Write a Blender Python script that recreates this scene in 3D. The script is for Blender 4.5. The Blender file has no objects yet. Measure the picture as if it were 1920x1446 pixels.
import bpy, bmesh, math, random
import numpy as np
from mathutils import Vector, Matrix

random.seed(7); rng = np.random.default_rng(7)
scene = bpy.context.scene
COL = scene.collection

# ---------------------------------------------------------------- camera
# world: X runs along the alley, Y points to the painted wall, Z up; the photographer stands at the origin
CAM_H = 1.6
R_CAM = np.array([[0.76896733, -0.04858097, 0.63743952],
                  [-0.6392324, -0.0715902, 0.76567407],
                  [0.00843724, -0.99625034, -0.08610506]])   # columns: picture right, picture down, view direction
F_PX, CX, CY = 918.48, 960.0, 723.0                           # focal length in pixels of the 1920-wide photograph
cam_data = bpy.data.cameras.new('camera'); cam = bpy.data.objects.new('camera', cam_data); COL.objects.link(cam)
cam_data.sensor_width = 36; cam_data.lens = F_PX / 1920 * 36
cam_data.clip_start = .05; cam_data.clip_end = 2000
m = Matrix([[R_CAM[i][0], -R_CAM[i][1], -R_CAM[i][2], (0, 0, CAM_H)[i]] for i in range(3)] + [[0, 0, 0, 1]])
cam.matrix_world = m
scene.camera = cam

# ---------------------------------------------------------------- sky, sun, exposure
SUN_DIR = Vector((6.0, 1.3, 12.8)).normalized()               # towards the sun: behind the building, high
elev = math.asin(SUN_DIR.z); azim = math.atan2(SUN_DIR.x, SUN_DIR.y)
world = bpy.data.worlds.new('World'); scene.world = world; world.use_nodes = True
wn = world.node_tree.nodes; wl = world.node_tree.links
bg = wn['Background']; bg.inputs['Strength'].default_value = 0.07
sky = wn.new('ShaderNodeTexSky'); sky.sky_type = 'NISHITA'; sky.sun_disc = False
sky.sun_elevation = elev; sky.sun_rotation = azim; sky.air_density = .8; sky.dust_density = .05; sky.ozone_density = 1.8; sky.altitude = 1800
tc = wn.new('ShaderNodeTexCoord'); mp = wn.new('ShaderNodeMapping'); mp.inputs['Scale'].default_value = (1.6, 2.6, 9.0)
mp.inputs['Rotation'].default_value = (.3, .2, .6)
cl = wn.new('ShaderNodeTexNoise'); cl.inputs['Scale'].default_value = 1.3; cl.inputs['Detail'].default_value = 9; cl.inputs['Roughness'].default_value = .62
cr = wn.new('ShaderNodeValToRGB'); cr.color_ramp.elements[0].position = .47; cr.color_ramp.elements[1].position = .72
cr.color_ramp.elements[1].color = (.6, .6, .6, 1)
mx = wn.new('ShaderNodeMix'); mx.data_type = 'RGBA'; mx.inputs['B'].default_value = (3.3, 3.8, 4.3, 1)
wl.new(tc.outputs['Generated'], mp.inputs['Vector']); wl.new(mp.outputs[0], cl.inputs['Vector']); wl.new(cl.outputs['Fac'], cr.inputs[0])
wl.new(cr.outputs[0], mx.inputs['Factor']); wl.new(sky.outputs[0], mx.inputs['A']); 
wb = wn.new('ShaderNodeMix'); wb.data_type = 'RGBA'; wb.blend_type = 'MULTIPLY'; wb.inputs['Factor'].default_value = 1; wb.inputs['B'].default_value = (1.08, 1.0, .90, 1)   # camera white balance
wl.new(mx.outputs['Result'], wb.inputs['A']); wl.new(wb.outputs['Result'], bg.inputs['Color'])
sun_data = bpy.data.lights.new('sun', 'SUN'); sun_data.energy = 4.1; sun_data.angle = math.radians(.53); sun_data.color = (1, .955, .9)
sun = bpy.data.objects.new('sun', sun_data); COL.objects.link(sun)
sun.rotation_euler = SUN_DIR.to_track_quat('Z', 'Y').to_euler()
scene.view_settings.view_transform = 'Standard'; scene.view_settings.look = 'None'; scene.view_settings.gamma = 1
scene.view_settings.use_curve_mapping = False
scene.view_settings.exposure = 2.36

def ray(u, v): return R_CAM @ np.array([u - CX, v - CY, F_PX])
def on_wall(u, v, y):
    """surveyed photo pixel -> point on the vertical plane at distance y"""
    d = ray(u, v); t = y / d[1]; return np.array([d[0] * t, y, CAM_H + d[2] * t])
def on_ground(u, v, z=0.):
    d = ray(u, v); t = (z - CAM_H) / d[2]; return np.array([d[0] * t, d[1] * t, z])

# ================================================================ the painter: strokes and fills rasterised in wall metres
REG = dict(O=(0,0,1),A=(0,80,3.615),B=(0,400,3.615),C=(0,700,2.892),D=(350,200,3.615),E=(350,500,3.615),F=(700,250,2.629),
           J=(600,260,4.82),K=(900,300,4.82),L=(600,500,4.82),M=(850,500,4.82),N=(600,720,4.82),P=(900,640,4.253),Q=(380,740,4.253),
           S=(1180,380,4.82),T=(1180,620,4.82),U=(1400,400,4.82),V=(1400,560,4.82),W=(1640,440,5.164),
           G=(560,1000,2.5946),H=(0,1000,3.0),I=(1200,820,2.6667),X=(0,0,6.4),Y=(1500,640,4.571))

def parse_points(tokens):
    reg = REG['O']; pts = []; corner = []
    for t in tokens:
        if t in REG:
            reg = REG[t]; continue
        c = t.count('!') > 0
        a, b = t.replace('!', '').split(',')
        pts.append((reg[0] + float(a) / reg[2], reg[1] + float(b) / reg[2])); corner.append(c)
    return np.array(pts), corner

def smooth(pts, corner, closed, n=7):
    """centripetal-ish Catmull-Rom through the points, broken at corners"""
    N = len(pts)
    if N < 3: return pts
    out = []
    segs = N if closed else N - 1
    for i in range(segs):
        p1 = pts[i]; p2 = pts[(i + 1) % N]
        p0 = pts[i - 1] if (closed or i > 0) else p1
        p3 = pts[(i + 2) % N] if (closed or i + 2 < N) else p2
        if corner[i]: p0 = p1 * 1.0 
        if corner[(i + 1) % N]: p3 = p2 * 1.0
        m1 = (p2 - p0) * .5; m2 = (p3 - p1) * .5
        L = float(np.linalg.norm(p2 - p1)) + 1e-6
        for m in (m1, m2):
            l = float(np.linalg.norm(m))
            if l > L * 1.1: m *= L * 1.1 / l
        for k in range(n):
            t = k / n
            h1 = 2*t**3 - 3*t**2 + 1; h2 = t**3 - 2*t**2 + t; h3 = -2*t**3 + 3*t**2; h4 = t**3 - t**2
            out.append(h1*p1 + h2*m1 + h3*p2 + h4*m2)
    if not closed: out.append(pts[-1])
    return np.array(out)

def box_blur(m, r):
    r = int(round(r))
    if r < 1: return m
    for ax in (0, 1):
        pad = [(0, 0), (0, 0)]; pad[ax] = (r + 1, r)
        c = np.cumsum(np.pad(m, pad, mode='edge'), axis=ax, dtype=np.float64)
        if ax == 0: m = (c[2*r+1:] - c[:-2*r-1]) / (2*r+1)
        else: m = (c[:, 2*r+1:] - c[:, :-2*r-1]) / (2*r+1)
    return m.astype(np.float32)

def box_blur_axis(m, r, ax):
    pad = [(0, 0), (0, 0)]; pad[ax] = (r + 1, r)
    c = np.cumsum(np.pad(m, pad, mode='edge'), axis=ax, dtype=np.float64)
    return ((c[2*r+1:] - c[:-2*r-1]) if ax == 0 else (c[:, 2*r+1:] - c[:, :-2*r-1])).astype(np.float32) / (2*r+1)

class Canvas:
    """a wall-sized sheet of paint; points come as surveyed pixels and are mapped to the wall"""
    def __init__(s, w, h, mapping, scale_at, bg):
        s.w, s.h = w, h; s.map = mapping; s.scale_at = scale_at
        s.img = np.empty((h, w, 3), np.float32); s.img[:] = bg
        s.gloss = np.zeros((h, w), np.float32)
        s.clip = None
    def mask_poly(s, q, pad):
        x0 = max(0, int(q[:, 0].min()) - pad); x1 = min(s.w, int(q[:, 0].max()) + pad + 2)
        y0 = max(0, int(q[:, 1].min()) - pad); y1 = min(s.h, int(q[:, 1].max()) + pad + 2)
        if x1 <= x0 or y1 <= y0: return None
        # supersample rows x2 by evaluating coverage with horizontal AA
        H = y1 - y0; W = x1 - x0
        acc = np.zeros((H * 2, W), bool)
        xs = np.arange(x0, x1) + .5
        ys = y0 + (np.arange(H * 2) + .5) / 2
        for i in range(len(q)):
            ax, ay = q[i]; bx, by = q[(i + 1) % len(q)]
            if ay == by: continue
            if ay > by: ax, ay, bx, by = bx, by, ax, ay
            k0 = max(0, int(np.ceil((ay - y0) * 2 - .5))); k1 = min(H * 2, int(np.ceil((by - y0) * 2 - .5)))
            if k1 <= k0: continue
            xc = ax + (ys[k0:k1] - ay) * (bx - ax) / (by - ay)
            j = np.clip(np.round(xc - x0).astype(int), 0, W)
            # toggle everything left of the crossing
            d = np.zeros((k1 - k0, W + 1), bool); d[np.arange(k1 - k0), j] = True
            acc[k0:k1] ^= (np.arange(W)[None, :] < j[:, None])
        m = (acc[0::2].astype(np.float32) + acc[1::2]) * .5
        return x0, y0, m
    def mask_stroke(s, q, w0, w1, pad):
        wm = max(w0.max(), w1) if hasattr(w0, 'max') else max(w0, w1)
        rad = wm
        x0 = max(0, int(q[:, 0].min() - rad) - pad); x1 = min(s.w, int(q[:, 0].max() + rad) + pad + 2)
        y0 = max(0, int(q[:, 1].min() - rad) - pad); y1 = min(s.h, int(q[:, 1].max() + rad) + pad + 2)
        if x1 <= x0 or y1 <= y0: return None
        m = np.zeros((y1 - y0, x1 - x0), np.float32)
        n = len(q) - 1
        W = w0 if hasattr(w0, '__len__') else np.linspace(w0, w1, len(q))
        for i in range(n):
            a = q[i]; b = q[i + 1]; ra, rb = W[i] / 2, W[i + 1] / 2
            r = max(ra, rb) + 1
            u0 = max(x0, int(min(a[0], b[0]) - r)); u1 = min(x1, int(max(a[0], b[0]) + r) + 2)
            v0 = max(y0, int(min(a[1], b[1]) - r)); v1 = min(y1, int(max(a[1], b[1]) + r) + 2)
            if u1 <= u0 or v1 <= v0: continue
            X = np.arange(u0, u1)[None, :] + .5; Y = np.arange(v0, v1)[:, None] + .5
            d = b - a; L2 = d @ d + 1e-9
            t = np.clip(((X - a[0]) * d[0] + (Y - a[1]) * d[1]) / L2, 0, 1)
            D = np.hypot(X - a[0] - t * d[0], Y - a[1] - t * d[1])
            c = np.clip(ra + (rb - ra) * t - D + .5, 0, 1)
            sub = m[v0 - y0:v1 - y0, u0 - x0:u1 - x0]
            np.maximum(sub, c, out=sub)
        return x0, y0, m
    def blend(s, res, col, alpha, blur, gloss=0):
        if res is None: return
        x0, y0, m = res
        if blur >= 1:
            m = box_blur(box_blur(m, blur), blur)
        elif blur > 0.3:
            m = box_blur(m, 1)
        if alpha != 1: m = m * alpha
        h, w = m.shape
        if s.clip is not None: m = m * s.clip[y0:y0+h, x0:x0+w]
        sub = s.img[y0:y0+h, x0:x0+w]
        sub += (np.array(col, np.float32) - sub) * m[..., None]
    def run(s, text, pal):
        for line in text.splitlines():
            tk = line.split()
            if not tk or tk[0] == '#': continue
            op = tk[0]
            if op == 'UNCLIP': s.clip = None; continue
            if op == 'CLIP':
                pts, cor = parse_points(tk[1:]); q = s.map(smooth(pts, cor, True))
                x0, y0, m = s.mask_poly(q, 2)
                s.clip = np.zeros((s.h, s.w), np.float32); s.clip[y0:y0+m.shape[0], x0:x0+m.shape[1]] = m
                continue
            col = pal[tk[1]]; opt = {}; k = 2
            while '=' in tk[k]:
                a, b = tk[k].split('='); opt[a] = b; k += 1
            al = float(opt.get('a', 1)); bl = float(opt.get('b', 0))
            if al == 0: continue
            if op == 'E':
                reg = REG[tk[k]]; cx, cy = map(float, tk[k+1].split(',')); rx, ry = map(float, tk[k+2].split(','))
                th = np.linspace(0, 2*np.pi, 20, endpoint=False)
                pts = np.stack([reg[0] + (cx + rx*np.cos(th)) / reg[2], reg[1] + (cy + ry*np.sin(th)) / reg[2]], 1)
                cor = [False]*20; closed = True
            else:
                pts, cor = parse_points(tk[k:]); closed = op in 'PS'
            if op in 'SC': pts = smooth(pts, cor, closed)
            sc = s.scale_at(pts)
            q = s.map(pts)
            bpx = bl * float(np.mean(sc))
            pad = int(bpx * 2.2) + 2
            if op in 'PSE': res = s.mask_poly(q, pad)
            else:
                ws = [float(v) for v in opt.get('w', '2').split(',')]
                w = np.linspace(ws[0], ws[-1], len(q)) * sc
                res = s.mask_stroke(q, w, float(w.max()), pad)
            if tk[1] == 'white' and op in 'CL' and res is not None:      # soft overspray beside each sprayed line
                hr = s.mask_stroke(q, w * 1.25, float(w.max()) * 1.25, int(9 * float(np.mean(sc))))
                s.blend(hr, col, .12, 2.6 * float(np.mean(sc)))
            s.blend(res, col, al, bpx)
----
▶ **DO THIS**: Using the listing above, list every line in which the string "pixels" occurs.

▶ **EXERCISE SOLUTION**:
Write a Blender Python script that recreates this scene in 3D. The script is for Blender 4.5. The Blender file has no objects yet. Measure the picture as if it were 1920x1446 pixels.
F_PX, CX, CY = 918.48, 960.0, 723.0                           # focal length in pixels of the 1920-wide photograph
    """a wall-sized sheet of paint; points come as surveyed pixels and are mapped to the wall"""